[Scene modeling code data]
* START *

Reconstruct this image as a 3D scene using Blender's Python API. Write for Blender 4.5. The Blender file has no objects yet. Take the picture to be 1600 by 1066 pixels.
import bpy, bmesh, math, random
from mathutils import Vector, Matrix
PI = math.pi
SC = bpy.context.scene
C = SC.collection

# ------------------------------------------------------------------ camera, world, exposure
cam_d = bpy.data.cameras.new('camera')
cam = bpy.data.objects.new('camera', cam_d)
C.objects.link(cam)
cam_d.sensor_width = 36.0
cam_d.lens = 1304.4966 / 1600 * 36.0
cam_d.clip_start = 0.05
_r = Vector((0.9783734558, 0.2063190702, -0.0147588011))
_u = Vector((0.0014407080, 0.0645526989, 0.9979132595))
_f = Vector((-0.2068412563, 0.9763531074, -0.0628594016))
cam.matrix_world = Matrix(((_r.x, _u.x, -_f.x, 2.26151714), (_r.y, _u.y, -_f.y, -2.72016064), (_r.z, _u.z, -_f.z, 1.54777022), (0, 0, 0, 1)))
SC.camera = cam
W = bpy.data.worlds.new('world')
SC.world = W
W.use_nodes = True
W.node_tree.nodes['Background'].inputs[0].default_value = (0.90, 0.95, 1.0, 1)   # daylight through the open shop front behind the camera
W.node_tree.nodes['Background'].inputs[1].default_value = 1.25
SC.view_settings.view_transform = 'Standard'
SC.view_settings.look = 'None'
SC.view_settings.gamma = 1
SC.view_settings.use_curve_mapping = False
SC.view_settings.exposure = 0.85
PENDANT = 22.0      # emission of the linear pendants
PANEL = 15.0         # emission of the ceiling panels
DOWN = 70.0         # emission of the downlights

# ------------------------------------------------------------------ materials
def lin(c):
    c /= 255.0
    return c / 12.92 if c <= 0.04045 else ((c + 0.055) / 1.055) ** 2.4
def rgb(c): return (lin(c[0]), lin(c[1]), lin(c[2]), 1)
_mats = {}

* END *
* START *

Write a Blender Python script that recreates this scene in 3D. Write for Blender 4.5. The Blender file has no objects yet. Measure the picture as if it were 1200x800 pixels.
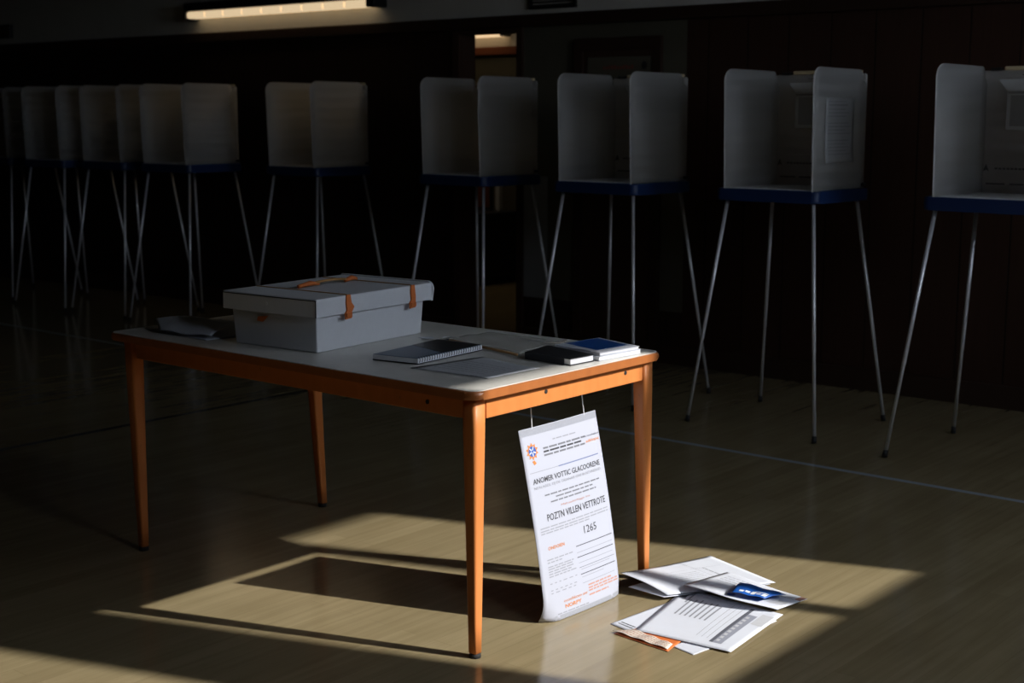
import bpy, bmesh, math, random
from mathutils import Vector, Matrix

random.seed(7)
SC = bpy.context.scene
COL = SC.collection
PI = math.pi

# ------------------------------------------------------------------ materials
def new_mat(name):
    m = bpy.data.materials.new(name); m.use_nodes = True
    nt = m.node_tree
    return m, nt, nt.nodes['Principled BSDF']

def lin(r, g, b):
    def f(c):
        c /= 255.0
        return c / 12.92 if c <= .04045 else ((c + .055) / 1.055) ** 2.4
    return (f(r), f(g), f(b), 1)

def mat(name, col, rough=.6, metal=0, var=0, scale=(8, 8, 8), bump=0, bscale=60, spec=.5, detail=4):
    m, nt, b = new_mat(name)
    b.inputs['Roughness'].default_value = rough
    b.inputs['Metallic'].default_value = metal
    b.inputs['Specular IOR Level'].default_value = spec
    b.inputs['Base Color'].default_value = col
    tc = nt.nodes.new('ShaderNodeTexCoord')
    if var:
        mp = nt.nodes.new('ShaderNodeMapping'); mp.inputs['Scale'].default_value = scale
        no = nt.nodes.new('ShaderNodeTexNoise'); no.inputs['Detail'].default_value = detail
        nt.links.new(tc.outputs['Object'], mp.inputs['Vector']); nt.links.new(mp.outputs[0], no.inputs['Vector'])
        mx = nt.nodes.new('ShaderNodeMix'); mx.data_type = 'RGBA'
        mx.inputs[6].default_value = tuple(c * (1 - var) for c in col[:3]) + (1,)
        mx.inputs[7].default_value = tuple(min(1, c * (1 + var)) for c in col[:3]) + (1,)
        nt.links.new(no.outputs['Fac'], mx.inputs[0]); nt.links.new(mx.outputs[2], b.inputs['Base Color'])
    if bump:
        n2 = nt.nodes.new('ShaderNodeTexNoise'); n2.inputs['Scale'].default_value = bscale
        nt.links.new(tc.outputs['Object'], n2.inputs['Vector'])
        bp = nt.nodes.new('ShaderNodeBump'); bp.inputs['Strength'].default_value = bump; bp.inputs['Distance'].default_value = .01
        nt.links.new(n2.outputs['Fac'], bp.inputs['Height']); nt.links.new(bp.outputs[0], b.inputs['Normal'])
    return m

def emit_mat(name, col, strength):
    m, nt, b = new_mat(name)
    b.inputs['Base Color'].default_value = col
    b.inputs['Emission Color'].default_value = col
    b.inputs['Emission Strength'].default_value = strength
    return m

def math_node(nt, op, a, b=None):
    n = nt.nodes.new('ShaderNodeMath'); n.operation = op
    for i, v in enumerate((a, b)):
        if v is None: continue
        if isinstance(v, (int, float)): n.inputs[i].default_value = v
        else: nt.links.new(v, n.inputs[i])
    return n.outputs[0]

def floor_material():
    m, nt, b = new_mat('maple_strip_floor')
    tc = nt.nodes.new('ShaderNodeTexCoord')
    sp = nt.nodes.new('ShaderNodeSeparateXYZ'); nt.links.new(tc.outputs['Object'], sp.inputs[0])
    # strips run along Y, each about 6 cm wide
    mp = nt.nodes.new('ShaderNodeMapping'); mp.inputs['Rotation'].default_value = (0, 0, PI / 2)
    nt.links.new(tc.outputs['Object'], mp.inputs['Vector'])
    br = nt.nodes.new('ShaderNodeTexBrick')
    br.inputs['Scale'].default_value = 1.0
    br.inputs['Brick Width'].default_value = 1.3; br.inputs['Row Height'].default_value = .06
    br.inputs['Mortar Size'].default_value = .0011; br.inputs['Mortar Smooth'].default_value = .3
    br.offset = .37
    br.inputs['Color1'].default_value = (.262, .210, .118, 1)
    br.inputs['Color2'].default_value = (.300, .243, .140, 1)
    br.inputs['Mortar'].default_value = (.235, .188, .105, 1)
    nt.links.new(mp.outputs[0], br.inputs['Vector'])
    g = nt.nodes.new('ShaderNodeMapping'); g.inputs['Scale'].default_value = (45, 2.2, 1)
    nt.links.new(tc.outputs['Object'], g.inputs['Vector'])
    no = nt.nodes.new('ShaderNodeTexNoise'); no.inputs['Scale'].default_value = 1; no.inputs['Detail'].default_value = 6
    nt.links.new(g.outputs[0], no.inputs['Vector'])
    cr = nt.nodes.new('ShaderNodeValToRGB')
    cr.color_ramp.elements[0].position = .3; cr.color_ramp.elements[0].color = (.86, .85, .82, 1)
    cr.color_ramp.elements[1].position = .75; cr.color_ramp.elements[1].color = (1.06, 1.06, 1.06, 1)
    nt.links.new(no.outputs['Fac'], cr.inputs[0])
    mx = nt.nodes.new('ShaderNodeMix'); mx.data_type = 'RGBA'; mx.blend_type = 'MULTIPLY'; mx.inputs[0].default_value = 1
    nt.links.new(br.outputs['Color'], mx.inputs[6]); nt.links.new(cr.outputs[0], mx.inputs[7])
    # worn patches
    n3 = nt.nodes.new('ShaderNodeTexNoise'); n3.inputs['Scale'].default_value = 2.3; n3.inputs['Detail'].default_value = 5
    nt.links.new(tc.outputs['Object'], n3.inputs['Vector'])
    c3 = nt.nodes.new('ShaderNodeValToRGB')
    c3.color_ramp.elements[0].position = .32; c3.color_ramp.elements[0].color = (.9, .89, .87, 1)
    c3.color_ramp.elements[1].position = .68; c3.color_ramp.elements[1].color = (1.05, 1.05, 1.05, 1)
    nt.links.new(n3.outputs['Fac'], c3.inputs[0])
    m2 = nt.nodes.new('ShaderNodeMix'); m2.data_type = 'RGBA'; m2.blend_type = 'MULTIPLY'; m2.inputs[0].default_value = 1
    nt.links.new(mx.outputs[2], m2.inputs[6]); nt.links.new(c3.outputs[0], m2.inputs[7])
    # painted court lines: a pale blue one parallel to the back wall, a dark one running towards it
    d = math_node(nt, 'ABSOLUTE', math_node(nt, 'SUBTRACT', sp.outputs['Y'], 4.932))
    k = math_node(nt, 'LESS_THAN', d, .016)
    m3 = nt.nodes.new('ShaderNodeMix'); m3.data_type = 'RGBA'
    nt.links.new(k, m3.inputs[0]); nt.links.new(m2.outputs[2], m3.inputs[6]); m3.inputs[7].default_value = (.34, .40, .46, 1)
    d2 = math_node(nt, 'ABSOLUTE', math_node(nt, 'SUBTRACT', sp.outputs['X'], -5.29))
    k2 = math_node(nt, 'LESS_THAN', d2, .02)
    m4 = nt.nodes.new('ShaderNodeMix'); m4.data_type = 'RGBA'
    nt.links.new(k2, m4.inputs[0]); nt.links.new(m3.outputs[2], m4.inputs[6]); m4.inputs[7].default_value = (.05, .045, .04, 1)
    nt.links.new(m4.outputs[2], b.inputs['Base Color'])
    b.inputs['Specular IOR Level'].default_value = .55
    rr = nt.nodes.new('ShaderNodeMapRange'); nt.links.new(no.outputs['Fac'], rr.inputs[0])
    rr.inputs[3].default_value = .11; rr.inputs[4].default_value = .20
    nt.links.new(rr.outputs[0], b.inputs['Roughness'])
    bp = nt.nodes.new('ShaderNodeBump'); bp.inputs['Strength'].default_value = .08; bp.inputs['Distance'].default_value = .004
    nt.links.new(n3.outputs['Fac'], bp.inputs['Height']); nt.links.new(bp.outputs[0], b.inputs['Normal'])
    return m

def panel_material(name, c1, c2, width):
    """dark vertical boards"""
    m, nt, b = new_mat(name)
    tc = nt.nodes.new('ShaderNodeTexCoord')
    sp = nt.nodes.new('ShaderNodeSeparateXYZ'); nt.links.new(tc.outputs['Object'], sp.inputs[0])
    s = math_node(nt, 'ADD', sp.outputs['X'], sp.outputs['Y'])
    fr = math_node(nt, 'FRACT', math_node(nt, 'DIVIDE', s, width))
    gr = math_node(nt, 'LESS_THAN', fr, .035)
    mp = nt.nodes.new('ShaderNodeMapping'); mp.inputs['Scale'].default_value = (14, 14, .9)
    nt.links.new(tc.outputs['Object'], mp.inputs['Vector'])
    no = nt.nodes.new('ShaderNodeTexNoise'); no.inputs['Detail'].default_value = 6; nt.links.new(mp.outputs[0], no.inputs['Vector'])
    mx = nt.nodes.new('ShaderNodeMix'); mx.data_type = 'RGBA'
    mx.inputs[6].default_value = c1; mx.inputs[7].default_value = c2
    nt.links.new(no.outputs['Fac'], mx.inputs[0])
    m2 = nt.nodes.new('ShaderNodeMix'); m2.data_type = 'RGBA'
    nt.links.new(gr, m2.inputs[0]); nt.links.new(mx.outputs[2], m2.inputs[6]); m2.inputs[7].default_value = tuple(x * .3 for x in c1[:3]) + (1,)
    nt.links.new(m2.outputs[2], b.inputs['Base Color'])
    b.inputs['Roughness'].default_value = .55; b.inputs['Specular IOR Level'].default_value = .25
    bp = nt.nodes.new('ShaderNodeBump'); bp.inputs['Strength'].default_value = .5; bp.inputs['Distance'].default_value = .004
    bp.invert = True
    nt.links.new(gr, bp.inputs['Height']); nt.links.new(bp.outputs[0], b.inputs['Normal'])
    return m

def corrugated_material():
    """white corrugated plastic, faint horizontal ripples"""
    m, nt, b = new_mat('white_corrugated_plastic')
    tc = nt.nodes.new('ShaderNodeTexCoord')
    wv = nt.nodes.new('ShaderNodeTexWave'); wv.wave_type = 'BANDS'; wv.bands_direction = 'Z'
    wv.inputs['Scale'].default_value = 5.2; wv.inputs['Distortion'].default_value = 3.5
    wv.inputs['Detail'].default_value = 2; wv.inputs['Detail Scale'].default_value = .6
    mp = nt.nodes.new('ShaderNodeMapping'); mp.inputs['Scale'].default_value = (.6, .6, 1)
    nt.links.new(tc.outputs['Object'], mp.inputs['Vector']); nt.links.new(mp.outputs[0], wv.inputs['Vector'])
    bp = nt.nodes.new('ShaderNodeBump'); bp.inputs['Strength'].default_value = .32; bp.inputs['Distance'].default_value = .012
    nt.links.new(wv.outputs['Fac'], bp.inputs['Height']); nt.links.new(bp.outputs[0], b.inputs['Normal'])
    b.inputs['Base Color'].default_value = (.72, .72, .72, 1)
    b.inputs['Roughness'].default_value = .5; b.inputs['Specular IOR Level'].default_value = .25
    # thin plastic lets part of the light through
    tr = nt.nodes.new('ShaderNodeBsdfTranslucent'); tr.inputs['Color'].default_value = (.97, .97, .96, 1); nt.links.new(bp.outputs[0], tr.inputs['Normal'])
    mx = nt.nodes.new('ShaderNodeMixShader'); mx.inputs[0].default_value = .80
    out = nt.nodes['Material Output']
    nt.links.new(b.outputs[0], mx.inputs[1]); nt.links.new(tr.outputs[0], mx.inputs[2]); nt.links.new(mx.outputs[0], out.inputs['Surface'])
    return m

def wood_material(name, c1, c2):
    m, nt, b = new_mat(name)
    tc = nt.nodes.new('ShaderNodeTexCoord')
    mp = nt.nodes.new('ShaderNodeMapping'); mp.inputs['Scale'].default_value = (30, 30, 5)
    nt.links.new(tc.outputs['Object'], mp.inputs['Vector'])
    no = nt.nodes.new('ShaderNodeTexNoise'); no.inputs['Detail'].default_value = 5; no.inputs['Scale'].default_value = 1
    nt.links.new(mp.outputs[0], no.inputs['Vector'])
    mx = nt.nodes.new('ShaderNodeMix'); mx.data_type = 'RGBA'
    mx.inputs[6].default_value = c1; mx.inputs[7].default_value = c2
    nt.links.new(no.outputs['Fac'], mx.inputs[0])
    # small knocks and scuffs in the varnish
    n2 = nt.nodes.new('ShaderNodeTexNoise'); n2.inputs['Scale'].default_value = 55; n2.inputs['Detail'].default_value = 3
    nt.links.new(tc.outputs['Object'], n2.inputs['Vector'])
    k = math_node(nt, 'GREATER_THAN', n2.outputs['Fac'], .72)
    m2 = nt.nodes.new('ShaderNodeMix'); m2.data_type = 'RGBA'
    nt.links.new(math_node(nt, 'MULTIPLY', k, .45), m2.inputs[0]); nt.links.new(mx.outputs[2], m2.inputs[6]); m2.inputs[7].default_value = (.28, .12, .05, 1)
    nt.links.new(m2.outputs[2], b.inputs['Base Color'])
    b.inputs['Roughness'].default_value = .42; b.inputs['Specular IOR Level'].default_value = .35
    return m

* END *
* START *

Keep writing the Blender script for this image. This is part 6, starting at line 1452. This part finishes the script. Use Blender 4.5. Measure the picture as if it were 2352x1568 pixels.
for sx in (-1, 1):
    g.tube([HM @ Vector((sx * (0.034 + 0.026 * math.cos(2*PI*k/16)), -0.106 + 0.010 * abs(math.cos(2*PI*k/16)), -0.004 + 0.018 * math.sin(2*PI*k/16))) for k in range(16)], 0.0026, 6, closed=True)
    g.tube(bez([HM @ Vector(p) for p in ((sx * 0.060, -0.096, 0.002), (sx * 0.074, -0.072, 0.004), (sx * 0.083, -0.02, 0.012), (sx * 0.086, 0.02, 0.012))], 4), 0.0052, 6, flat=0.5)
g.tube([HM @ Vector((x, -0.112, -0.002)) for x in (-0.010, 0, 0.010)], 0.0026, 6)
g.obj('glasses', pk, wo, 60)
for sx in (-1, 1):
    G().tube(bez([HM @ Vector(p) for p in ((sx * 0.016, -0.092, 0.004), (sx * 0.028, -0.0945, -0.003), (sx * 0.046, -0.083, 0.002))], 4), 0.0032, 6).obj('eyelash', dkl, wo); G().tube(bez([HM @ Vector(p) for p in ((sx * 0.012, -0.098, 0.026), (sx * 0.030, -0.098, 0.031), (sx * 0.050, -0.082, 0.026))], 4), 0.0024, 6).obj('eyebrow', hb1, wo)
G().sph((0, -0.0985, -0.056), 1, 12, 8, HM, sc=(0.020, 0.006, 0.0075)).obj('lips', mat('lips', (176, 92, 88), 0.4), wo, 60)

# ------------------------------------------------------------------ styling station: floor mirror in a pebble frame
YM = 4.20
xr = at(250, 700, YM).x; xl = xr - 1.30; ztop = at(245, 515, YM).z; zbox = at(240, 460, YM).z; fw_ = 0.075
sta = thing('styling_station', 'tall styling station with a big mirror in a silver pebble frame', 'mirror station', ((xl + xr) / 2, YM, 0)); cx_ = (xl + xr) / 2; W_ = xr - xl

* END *

JOB
Output the section opening with the line that has "Reconstruct this image" and closing with the line that has "C = SC.collection". Keep both end lines and leave out the rest.

SOLUTION TO THIS TASK
Reconstruct this image as a 3D scene using Blender's Python API. Write for Blender 4.5. The Blender file has no objects yet. Take the picture to be 1600 by 1066 pixels.
import bpy, bmesh, math, random
from mathutils import Vector, Matrix
PI = math.pi
SC = bpy.context.scene
C = SC.collection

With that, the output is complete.